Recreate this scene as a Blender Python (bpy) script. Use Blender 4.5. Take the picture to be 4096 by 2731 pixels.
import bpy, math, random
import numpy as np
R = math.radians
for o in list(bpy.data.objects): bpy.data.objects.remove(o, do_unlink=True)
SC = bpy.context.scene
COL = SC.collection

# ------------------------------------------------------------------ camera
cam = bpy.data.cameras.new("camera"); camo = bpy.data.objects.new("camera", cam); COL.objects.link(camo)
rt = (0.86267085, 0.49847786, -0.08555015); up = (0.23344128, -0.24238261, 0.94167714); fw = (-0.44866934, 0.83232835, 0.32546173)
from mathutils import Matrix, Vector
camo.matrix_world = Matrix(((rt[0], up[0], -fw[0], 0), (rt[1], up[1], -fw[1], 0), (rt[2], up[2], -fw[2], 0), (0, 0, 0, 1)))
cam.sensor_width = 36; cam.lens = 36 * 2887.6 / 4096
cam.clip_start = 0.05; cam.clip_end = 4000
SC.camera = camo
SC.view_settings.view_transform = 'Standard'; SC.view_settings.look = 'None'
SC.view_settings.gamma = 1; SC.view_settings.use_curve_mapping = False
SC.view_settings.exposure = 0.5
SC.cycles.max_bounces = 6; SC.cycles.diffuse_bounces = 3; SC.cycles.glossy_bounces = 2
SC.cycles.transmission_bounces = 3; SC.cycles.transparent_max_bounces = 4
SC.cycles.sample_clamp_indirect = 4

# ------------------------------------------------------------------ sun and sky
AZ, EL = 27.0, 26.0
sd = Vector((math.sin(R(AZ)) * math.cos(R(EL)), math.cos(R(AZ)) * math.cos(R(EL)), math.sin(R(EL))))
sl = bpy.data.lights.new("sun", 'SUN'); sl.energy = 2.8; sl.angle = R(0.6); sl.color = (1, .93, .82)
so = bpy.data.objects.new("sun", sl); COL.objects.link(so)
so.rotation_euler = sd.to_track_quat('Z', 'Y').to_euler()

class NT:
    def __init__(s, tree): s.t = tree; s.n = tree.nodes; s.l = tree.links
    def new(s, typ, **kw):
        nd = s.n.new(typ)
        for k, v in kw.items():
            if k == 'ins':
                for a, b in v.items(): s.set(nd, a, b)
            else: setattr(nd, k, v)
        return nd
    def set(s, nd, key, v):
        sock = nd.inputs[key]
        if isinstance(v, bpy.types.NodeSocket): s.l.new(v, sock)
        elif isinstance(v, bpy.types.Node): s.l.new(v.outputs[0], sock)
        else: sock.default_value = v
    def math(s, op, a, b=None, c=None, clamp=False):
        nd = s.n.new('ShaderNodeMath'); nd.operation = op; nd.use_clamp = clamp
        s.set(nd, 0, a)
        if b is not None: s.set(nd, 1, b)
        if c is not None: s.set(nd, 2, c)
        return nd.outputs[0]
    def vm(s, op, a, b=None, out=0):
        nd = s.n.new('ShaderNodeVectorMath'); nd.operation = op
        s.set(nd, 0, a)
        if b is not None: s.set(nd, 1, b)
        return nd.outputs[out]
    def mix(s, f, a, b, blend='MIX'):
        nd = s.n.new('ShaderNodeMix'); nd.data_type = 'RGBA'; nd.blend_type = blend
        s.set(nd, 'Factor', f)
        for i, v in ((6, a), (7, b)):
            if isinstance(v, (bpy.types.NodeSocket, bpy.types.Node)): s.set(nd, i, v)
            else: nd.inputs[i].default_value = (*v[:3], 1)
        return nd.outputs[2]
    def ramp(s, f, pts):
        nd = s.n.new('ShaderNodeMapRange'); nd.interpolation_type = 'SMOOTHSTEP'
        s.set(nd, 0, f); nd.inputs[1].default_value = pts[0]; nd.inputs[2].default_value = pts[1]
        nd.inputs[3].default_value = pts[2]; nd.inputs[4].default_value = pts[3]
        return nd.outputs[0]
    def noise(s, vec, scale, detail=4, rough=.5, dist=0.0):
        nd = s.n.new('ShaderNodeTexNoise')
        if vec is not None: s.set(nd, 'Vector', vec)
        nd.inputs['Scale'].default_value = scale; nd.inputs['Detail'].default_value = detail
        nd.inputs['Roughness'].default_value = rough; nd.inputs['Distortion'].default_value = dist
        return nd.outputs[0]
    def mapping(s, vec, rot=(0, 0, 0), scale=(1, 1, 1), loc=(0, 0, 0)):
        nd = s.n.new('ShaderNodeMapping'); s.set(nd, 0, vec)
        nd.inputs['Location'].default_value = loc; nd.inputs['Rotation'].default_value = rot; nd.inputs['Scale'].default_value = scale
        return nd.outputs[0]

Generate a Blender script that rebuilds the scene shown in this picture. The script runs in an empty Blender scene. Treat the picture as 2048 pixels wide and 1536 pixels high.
== == ==
Task to carry out »
From the records above, extract every line exactly as it stands.

Reply »
Recreate this scene as a Blender Python (bpy) script. Use Blender 4.5. Take the picture to be 4096 by 2731 pixels.
import bpy, math, random
import numpy as np
R = math.radians
for o in list(bpy.data.objects): bpy.data.objects.remove(o, do_unlink=True)
SC = bpy.context.scene
COL = SC.collection

# ------------------------------------------------------------------ camera
cam = bpy.data.cameras.new("camera"); camo = bpy.data.objects.new("camera", cam); COL.objects.link(camo)
rt = (0.86267085, 0.49847786, -0.08555015); up = (0.23344128, -0.24238261, 0.94167714); fw = (-0.44866934, 0.83232835, 0.32546173)
from mathutils import Matrix, Vector
camo.matrix_world = Matrix(((rt[0], up[0], -fw[0], 0), (rt[1], up[1], -fw[1], 0), (rt[2], up[2], -fw[2], 0), (0, 0, 0, 1)))
cam.sensor_width = 36; cam.lens = 36 * 2887.6 / 4096
cam.clip_start = 0.05; cam.clip_end = 4000
SC.camera = camo
SC.view_settings.view_transform = 'Standard'; SC.view_settings.look = 'None'
SC.view_settings.gamma = 1; SC.view_settings.use_curve_mapping = False
SC.view_settings.exposure = 0.5
SC.cycles.max_bounces = 6; SC.cycles.diffuse_bounces = 3; SC.cycles.glossy_bounces = 2
SC.cycles.transmission_bounces = 3; SC.cycles.transparent_max_bounces = 4
SC.cycles.sample_clamp_indirect = 4

# ------------------------------------------------------------------ sun and sky
AZ, EL = 27.0, 26.0
sd = Vector((math.sin(R(AZ)) * math.cos(R(EL)), math.cos(R(AZ)) * math.cos(R(EL)), math.sin(R(EL))))
sl = bpy.data.lights.new("sun", 'SUN'); sl.energy = 2.8; sl.angle = R(0.6); sl.color = (1, .93, .82)
so = bpy.data.objects.new("sun", sl); COL.objects.link(so)
so.rotation_euler = sd.to_track_quat('Z', 'Y').to_euler()

class NT:
    def __init__(s, tree): s.t = tree; s.n = tree.nodes; s.l = tree.links
    def new(s, typ, **kw):
        nd = s.n.new(typ)
        for k, v in kw.items():
            if k == 'ins':
                for a, b in v.items(): s.set(nd, a, b)
            else: setattr(nd, k, v)
        return nd
    def set(s, nd, key, v):
        sock = nd.inputs[key]
        if isinstance(v, bpy.types.NodeSocket): s.l.new(v, sock)
        elif isinstance(v, bpy.types.Node): s.l.new(v.outputs[0], sock)
        else: sock.default_value = v
    def math(s, op, a, b=None, c=None, clamp=False):
        nd = s.n.new('ShaderNodeMath'); nd.operation = op; nd.use_clamp = clamp
        s.set(nd, 0, a)
        if b is not None: s.set(nd, 1, b)
        if c is not None: s.set(nd, 2, c)
        return nd.outputs[0]
    def vm(s, op, a, b=None, out=0):
        nd = s.n.new('ShaderNodeVectorMath'); nd.operation = op
        s.set(nd, 0, a)
        if b is not None: s.set(nd, 1, b)
        return nd.outputs[out]
    def mix(s, f, a, b, blend='MIX'):
        nd = s.n.new('ShaderNodeMix'); nd.data_type = 'RGBA'; nd.blend_type = blend
        s.set(nd, 'Factor', f)
        for i, v in ((6, a), (7, b)):
            if isinstance(v, (bpy.types.NodeSocket, bpy.types.Node)): s.set(nd, i, v)
            else: nd.inputs[i].default_value = (*v[:3], 1)
        return nd.outputs[2]
    def ramp(s, f, pts):
        nd = s.n.new('ShaderNodeMapRange'); nd.interpolation_type = 'SMOOTHSTEP'
        s.set(nd, 0, f); nd.inputs[1].default_value = pts[0]; nd.inputs[2].default_value = pts[1]
        nd.inputs[3].default_value = pts[2]; nd.inputs[4].default_value = pts[3]
        return nd.outputs[0]
    def noise(s, vec, scale, detail=4, rough=.5, dist=0.0):
        nd = s.n.new('ShaderNodeTexNoise')
        if vec is not None: s.set(nd, 'Vector', vec)
        nd.inputs['Scale'].default_value = scale; nd.inputs['Detail'].default_value = detail
        nd.inputs['Roughness'].default_value = rough; nd.inputs['Distortion'].default_value = dist
        return nd.outputs[0]
    def mapping(s, vec, rot=(0, 0, 0), scale=(1, 1, 1), loc=(0, 0, 0)):
        nd = s.n.new('ShaderNodeMapping'); s.set(nd, 0, vec)
        nd.inputs['Location'].default_value = loc; nd.inputs['Rotation'].default_value = rot; nd.inputs['Scale'].default_value = scale
        return nd.outputs[0]

Generate a Blender script that rebuilds the scene shown in this picture. The script runs in an empty Blender scene. Treat the picture as 2048 pixels wide and 1536 pixels high.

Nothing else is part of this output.